++++ RAW DATA ++++
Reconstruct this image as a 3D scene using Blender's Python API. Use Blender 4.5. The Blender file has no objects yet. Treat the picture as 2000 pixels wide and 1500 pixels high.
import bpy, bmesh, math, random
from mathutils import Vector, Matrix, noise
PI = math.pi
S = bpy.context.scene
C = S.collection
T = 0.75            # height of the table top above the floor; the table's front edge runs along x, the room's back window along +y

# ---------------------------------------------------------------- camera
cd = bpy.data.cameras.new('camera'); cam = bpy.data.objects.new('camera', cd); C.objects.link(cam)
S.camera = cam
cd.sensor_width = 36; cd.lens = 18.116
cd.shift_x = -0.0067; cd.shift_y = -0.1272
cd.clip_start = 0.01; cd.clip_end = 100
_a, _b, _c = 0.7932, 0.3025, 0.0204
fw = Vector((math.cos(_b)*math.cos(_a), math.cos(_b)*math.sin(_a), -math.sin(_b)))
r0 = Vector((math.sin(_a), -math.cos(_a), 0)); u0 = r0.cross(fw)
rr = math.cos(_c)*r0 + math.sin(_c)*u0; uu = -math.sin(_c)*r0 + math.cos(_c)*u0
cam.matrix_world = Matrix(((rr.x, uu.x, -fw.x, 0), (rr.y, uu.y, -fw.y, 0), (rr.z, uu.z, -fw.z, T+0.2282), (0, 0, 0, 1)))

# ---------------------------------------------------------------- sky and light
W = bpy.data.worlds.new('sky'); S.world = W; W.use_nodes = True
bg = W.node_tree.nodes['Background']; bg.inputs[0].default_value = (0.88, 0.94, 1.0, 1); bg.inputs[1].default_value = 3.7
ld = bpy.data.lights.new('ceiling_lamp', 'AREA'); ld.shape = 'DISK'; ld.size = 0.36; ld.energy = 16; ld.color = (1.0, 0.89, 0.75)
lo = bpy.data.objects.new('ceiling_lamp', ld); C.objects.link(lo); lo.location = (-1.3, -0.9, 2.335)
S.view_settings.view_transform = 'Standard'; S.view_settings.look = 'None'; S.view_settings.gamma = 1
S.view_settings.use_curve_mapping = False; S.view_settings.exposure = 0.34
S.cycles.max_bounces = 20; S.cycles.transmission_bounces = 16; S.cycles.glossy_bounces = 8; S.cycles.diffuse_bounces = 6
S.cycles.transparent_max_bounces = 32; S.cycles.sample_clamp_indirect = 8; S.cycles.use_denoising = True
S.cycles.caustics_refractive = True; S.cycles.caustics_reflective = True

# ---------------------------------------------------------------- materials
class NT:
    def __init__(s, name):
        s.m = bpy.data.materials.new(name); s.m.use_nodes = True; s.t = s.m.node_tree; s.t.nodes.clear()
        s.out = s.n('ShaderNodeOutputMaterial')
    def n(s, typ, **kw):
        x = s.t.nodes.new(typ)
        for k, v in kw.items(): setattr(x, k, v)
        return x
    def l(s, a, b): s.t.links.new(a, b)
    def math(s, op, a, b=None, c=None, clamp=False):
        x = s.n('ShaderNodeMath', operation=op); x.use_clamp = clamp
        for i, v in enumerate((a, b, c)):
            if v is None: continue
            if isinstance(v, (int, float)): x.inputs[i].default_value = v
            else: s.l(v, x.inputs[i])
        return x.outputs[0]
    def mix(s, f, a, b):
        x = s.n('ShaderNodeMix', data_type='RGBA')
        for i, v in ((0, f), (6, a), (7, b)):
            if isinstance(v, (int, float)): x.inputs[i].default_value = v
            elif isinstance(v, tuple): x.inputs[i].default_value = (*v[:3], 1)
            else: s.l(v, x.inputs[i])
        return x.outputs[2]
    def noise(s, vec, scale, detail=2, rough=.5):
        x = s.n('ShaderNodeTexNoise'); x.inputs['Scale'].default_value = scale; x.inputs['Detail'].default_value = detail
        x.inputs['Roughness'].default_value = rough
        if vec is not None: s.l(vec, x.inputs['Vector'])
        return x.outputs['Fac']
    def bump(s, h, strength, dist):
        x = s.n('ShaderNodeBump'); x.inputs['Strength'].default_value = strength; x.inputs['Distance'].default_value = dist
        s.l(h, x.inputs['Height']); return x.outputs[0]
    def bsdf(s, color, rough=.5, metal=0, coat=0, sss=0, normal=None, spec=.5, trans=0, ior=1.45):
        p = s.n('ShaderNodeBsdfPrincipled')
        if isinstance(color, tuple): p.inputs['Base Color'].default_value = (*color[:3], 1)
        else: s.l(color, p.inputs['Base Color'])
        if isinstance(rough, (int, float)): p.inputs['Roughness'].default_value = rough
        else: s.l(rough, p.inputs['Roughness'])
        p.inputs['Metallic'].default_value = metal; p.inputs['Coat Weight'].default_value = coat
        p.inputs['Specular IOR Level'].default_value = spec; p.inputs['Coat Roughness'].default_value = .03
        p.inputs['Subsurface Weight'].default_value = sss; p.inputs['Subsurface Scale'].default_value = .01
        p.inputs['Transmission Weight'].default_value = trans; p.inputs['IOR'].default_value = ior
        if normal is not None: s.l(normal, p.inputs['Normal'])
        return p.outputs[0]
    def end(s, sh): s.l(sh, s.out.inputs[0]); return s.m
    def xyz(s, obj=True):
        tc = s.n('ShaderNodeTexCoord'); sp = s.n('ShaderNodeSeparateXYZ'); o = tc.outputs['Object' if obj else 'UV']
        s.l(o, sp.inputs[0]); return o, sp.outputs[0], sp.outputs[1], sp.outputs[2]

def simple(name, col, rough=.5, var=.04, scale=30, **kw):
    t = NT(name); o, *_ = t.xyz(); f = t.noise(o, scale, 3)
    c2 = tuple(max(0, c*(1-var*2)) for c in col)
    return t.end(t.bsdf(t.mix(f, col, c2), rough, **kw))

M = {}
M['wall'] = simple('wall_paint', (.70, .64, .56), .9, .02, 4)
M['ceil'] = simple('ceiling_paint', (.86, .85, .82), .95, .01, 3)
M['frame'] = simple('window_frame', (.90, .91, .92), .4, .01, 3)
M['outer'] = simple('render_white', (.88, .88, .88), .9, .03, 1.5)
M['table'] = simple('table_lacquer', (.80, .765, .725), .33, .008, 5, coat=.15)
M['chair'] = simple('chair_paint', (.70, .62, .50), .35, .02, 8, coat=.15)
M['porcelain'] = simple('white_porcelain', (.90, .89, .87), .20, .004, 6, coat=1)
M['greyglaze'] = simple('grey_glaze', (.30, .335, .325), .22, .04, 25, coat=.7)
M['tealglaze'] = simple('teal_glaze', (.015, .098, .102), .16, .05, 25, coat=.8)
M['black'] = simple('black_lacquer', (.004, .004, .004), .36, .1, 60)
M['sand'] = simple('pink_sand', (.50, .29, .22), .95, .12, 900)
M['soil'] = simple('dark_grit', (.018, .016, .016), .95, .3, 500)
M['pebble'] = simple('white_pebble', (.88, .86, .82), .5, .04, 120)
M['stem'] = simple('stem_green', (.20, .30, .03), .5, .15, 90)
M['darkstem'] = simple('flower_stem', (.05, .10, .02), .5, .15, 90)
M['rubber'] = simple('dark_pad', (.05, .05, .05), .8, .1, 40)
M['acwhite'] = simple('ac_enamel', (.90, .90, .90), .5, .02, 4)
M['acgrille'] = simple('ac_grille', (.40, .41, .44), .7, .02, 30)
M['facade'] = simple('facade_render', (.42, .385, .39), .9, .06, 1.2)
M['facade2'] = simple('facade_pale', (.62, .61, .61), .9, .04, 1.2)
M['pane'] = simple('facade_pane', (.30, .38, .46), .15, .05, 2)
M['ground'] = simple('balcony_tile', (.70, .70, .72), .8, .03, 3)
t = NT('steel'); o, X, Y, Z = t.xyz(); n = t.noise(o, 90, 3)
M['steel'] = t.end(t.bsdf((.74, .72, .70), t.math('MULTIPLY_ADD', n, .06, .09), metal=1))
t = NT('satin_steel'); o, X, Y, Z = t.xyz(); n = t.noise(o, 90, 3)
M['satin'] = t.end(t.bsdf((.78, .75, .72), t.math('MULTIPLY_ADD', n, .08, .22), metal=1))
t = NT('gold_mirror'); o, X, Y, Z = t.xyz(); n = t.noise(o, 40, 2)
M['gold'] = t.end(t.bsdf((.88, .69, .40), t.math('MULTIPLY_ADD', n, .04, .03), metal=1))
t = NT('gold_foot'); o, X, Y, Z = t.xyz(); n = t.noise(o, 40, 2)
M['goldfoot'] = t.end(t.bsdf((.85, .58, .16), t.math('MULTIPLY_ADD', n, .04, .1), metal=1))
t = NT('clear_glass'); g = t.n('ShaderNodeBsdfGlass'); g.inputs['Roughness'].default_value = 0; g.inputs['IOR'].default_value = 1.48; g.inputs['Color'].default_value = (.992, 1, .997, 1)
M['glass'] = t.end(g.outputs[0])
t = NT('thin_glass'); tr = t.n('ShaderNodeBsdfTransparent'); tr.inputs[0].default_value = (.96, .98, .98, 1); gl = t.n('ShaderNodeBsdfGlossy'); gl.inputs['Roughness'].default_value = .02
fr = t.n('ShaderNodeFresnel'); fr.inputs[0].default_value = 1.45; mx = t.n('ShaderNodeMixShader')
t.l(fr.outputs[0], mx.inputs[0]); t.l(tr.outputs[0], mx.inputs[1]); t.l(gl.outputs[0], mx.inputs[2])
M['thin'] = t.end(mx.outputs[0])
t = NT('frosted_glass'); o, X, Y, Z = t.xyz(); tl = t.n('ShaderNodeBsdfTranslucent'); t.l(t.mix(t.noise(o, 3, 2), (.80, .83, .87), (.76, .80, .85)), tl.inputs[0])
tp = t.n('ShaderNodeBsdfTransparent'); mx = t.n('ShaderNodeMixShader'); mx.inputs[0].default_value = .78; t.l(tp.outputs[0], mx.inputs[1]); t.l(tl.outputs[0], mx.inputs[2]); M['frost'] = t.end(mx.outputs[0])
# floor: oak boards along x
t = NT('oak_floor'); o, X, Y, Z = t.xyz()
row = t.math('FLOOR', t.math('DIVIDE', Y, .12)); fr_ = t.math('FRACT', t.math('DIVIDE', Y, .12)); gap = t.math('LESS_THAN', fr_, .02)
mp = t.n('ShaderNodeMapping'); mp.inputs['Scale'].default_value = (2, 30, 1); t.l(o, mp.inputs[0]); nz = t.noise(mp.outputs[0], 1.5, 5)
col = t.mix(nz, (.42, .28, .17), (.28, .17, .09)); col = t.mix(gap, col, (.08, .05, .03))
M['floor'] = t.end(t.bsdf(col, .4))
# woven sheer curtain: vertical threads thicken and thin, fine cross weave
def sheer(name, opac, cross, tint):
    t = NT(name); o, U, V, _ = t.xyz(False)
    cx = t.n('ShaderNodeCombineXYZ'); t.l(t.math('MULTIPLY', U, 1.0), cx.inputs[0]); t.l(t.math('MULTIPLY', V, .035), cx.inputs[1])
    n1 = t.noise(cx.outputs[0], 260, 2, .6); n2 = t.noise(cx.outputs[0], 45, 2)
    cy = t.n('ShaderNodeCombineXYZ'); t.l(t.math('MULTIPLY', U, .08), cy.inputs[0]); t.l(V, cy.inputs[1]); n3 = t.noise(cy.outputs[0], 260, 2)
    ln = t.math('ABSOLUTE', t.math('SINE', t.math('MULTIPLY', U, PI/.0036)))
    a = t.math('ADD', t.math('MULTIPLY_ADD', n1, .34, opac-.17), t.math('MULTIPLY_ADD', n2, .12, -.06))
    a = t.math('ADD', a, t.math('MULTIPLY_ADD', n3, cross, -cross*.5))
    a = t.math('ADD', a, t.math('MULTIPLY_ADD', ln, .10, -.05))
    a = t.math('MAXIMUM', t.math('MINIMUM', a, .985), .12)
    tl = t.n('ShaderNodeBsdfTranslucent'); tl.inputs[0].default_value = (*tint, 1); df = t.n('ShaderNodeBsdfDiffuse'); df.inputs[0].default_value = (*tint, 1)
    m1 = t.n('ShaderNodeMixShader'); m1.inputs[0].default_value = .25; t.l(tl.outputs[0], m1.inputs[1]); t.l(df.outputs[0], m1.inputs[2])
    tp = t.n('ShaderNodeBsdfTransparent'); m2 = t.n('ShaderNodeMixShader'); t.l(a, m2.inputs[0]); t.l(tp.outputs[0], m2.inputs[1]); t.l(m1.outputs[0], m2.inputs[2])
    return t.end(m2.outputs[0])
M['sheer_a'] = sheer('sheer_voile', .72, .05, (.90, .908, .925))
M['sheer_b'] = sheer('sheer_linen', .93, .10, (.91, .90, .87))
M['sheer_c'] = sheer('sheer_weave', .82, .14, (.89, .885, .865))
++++
(DO THIS) Exactly as they stand, set down the lines from the top of the data through the line with "window along +y".

(OUTPUT)
Reconstruct this image as a 3D scene using Blender's Python API. Use Blender 4.5. The Blender file has no objects yet. Treat the picture as 2000 pixels wide and 1500 pixels high.
import bpy, bmesh, math, random
from mathutils import Vector, Matrix, noise
PI = math.pi
S = bpy.context.scene
C = S.collection
T = 0.75            # height of the table top above the floor; the table's front edge runs along x, the room's back window along +y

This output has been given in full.